University of Oregon

Weekend in Portland

May 23, 2010 - 1:08 PM


We are three weeks away from graduating, and life is getting interesting.

 

Jessica and I, on a whim, decided to go up to Portland this weekend to see our friends and my family. Usually, when I go home, I immediately go to my dad's house, plop myself in front of our enormous TV with Collin, and relax all weekend.

 

But this weekend was different. My friends, whose families do not live in Portland, made plans for us and expected me to come along-all weekend.

 

So Friday and Saturday night were filled with cross-Portland bar-hopping and late-night clubbing.
During the daylight hours, we went out to Wilsonville, where Jessica's horse is stabled. We rode horses, and after that, we went to a chick-flick.

 

It wasn't until Saturday night, after bar-hopping, that I was able to tear myself away from my friends and their boyfriends to get home to see my daddy.

 

It was strange.

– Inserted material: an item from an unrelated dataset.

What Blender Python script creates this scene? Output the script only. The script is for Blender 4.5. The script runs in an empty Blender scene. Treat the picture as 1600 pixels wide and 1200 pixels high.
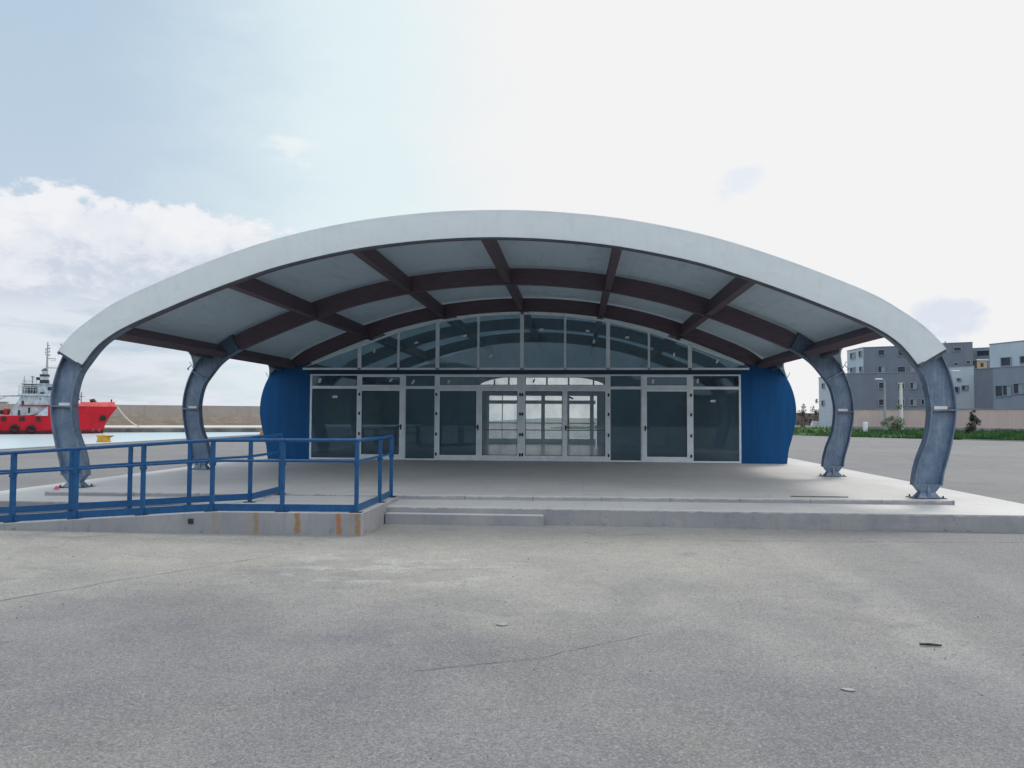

And although I knew my dad would say that it was okay because I am getting older-I knew in my heart of hearts, that I would have been home with him just like always had my friends not made those plans for us. I still don't think that I have outgrown spending three days with my dad.

 

However, I did catch myself in a moment of maturity while looking out the window of Jake's Crawfish. We were finishing our happy hour dinners and trying to decide which move to make next. I looked at the cars parked outside-all very nice, new, vanity-plated models-and I realized the kind of town I come from, and that I would soon be moving on to a place I had never lived before. It struck me that I would no longer be living in the comfortable confines of the Willamette and Columbia rivers.

 

I realized all I had learned about living in today's day and age. I considered what I knew about the people who drive those cars, which may not be very much, but at least a few things I could determine: I could consider the types of schools their children attended, the kinds of weekend activities their families engaged in, and the lifestyle that they live as wealthy people living in Portland.

 

I related these bits of knowledge to the knowledge I had acquired about the world beyond the great northwest. I thought about the kinds of colleges rich kids go to, the kinds of activities that the more affluent populations participate in, and the kind of lifestyles most people dream of living-all the while considering the implications of money and power.

 

I realized that I was moving on in the world, maybe on to bigger, more monied things, or maybe on to harder times. Either way, I had been exposed to many facets of life both in and outside of Portland, and I felt prepared to go off to Stanford. To go off to seek a job outside of the northwest. To search the world for answers to the questions I have about the stereotypes and generalizations I was taught to believe.

 

It was a blip of time before I was drawn back in to the conversation about where we were headed next on our night's "barinerary," but I felt a warm feeling of readiness to tackle the exciting path that lies before me.

 

That night, I went back to my dad's house without my friends. They ended up in friends' houses around the city, but I was content to go home. I've found myself in a place where I am comfortable wherever I am. I love being home with my dad, but at the same time, I know I am ready to be elsewhere as well.

 

I guess I am right where I am supposed to be as a graduating senior.